--- Material ---
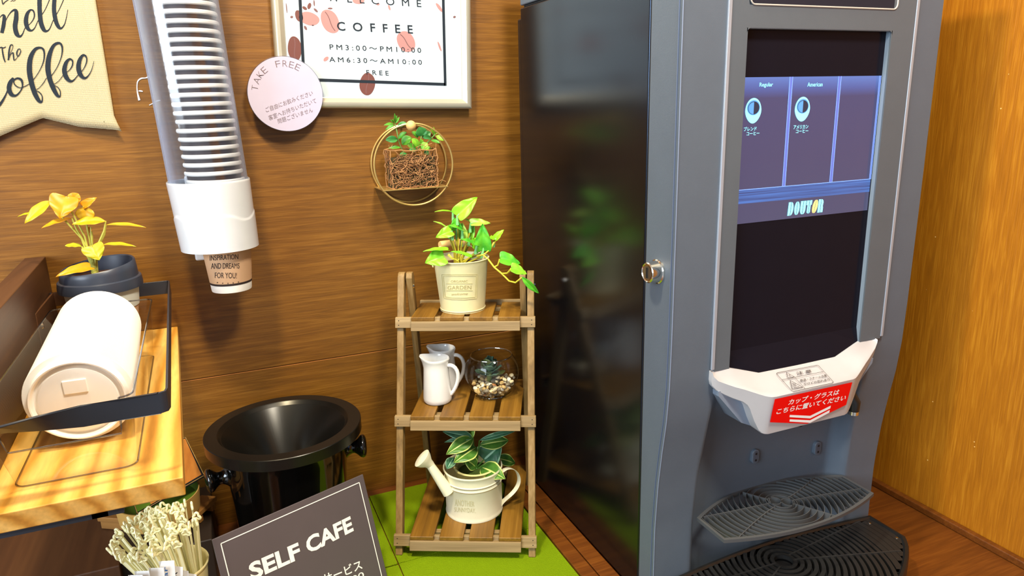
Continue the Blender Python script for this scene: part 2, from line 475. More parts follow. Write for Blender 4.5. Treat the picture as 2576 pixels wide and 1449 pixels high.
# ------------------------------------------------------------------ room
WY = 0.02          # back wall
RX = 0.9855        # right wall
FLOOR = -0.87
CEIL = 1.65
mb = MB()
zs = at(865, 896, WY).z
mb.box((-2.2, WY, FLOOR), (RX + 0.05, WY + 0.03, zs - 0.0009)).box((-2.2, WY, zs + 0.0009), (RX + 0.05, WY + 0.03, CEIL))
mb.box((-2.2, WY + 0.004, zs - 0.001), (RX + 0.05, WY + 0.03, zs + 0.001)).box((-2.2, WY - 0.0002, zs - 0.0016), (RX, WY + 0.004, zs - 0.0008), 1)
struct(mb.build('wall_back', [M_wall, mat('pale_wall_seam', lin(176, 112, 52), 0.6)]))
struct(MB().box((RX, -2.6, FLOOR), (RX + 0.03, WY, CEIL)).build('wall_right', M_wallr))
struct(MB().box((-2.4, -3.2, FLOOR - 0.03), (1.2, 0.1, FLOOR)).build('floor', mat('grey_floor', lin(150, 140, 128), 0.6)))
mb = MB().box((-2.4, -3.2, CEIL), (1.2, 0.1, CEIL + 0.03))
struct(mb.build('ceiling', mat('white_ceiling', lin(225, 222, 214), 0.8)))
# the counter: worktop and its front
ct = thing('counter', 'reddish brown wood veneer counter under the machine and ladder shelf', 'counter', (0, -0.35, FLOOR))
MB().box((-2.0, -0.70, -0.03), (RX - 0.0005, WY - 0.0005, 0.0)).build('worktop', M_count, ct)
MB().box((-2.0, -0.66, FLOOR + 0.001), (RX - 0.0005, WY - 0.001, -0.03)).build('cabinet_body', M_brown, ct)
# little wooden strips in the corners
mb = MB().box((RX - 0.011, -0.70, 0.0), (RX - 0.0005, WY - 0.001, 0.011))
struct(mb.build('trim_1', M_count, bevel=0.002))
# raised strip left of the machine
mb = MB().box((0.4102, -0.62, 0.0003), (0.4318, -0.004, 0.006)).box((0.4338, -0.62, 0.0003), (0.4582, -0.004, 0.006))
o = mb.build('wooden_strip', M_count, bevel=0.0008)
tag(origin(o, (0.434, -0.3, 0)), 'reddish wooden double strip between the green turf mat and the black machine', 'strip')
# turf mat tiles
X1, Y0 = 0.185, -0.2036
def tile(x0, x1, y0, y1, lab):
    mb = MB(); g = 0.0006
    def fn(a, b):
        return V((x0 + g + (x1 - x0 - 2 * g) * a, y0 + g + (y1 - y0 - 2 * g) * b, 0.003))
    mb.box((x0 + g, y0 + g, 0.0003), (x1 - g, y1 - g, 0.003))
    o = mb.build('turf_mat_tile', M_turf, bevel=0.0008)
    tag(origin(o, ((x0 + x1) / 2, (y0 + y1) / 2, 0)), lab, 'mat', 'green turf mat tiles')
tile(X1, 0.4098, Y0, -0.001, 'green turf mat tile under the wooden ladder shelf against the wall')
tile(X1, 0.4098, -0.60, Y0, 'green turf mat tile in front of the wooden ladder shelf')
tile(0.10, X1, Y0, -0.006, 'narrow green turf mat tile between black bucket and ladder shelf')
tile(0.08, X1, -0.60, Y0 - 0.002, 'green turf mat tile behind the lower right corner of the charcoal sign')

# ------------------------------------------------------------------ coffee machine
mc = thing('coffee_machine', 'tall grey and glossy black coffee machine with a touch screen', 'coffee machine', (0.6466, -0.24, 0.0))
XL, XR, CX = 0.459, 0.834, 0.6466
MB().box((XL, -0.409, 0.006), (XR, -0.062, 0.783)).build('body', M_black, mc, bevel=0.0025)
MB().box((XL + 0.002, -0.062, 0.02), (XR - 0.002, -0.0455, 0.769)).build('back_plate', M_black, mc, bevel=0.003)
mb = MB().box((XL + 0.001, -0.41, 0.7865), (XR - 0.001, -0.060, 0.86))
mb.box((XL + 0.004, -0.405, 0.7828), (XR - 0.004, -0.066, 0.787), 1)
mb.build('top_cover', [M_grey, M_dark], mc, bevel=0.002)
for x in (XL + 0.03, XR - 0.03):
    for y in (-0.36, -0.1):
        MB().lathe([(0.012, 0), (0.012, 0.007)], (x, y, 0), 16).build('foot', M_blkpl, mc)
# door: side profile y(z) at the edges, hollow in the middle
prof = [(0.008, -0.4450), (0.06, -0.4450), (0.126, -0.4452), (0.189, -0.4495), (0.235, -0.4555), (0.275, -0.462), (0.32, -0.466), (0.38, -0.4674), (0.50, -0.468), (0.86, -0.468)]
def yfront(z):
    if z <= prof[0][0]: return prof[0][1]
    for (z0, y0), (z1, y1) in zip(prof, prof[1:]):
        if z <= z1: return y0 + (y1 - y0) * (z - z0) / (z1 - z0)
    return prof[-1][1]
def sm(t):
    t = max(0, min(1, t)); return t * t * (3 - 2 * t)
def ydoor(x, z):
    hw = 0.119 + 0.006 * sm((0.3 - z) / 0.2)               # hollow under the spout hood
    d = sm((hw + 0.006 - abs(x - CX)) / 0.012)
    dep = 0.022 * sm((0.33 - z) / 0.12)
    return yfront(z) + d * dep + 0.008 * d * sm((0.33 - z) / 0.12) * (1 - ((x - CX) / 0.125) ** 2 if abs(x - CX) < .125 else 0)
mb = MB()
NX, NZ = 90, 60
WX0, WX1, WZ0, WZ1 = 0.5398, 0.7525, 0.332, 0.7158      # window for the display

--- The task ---
Set down the material exactly, every line of it, except for the pictures.

--- Expected answer ---
Continue the Blender Python script for this scene: part 2, from line 475. More parts follow. Write for Blender 4.5. Treat the picture as 2576 pixels wide and 1449 pixels high.
# ------------------------------------------------------------------ room
WY = 0.02          # back wall
RX = 0.9855        # right wall
FLOOR = -0.87
CEIL = 1.65
mb = MB()
zs = at(865, 896, WY).z
mb.box((-2.2, WY, FLOOR), (RX + 0.05, WY + 0.03, zs - 0.0009)).box((-2.2, WY, zs + 0.0009), (RX + 0.05, WY + 0.03, CEIL))
mb.box((-2.2, WY + 0.004, zs - 0.001), (RX + 0.05, WY + 0.03, zs + 0.001)).box((-2.2, WY - 0.0002, zs - 0.0016), (RX, WY + 0.004, zs - 0.0008), 1)
struct(mb.build('wall_back', [M_wall, mat('pale_wall_seam', lin(176, 112, 52), 0.6)]))
struct(MB().box((RX, -2.6, FLOOR), (RX + 0.03, WY, CEIL)).build('wall_right', M_wallr))
struct(MB().box((-2.4, -3.2, FLOOR - 0.03), (1.2, 0.1, FLOOR)).build('floor', mat('grey_floor', lin(150, 140, 128), 0.6)))
mb = MB().box((-2.4, -3.2, CEIL), (1.2, 0.1, CEIL + 0.03))
struct(mb.build('ceiling', mat('white_ceiling', lin(225, 222, 214), 0.8)))
# the counter: worktop and its front
ct = thing('counter', 'reddish brown wood veneer counter under the machine and ladder shelf', 'counter', (0, -0.35, FLOOR))
MB().box((-2.0, -0.70, -0.03), (RX - 0.0005, WY - 0.0005, 0.0)).build('worktop', M_count, ct)
MB().box((-2.0, -0.66, FLOOR + 0.001), (RX - 0.0005, WY - 0.001, -0.03)).build('cabinet_body', M_brown, ct)
# little wooden strips in the corners
mb = MB().box((RX - 0.011, -0.70, 0.0), (RX - 0.0005, WY - 0.001, 0.011))
struct(mb.build('trim_1', M_count, bevel=0.002))
# raised strip left of the machine
mb = MB().box((0.4102, -0.62, 0.0003), (0.4318, -0.004, 0.006)).box((0.4338, -0.62, 0.0003), (0.4582, -0.004, 0.006))
o = mb.build('wooden_strip', M_count, bevel=0.0008)
tag(origin(o, (0.434, -0.3, 0)), 'reddish wooden double strip between the green turf mat and the black machine', 'strip')
# turf mat tiles
X1, Y0 = 0.185, -0.2036
def tile(x0, x1, y0, y1, lab):
    mb = MB(); g = 0.0006
    def fn(a, b):
        return V((x0 + g + (x1 - x0 - 2 * g) * a, y0 + g + (y1 - y0 - 2 * g) * b, 0.003))
    mb.box((x0 + g, y0 + g, 0.0003), (x1 - g, y1 - g, 0.003))
    o = mb.build('turf_mat_tile', M_turf, bevel=0.0008)
    tag(origin(o, ((x0 + x1) / 2, (y0 + y1) / 2, 0)), lab, 'mat', 'green turf mat tiles')
tile(X1, 0.4098, Y0, -0.001, 'green turf mat tile under the wooden ladder shelf against the wall')
tile(X1, 0.4098, -0.60, Y0, 'green turf mat tile in front of the wooden ladder shelf')
tile(0.10, X1, Y0, -0.006, 'narrow green turf mat tile between black bucket and ladder shelf')
tile(0.08, X1, -0.60, Y0 - 0.002, 'green turf mat tile behind the lower right corner of the charcoal sign')

# ------------------------------------------------------------------ coffee machine
mc = thing('coffee_machine', 'tall grey and glossy black coffee machine with a touch screen', 'coffee machine', (0.6466, -0.24, 0.0))
XL, XR, CX = 0.459, 0.834, 0.6466
MB().box((XL, -0.409, 0.006), (XR, -0.062, 0.783)).build('body', M_black, mc, bevel=0.0025)
MB().box((XL + 0.002, -0.062, 0.02), (XR - 0.002, -0.0455, 0.769)).build('back_plate', M_black, mc, bevel=0.003)
mb = MB().box((XL + 0.001, -0.41, 0.7865), (XR - 0.001, -0.060, 0.86))
mb.box((XL + 0.004, -0.405, 0.7828), (XR - 0.004, -0.066, 0.787), 1)
mb.build('top_cover', [M_grey, M_dark], mc, bevel=0.002)
for x in (XL + 0.03, XR - 0.03):
    for y in (-0.36, -0.1):
        MB().lathe([(0.012, 0), (0.012, 0.007)], (x, y, 0), 16).build('foot', M_blkpl, mc)
# door: side profile y(z) at the edges, hollow in the middle
prof = [(0.008, -0.4450), (0.06, -0.4450), (0.126, -0.4452), (0.189, -0.4495), (0.235, -0.4555), (0.275, -0.462), (0.32, -0.466), (0.38, -0.4674), (0.50, -0.468), (0.86, -0.468)]
def yfront(z):
    if z <= prof[0][0]: return prof[0][1]
    for (z0, y0), (z1, y1) in zip(prof, prof[1:]):
        if z <= z1: return y0 + (y1 - y0) * (z - z0) / (z1 - z0)
    return prof[-1][1]
def sm(t):
    t = max(0, min(1, t)); return t * t * (3 - 2 * t)
def ydoor(x, z):
    hw = 0.119 + 0.006 * sm((0.3 - z) / 0.2)               # hollow under the spout hood
    d = sm((hw + 0.006 - abs(x - CX)) / 0.012)
    dep = 0.022 * sm((0.33 - z) / 0.12)
    return yfront(z) + d * dep + 0.008 * d * sm((0.33 - z) / 0.12) * (1 - ((x - CX) / 0.125) ** 2 if abs(x - CX) < .125 else 0)
mb = MB()
NX, NZ = 90, 60
WX0, WX1, WZ0, WZ1 = 0.5398, 0.7525, 0.332, 0.7158      # window for the display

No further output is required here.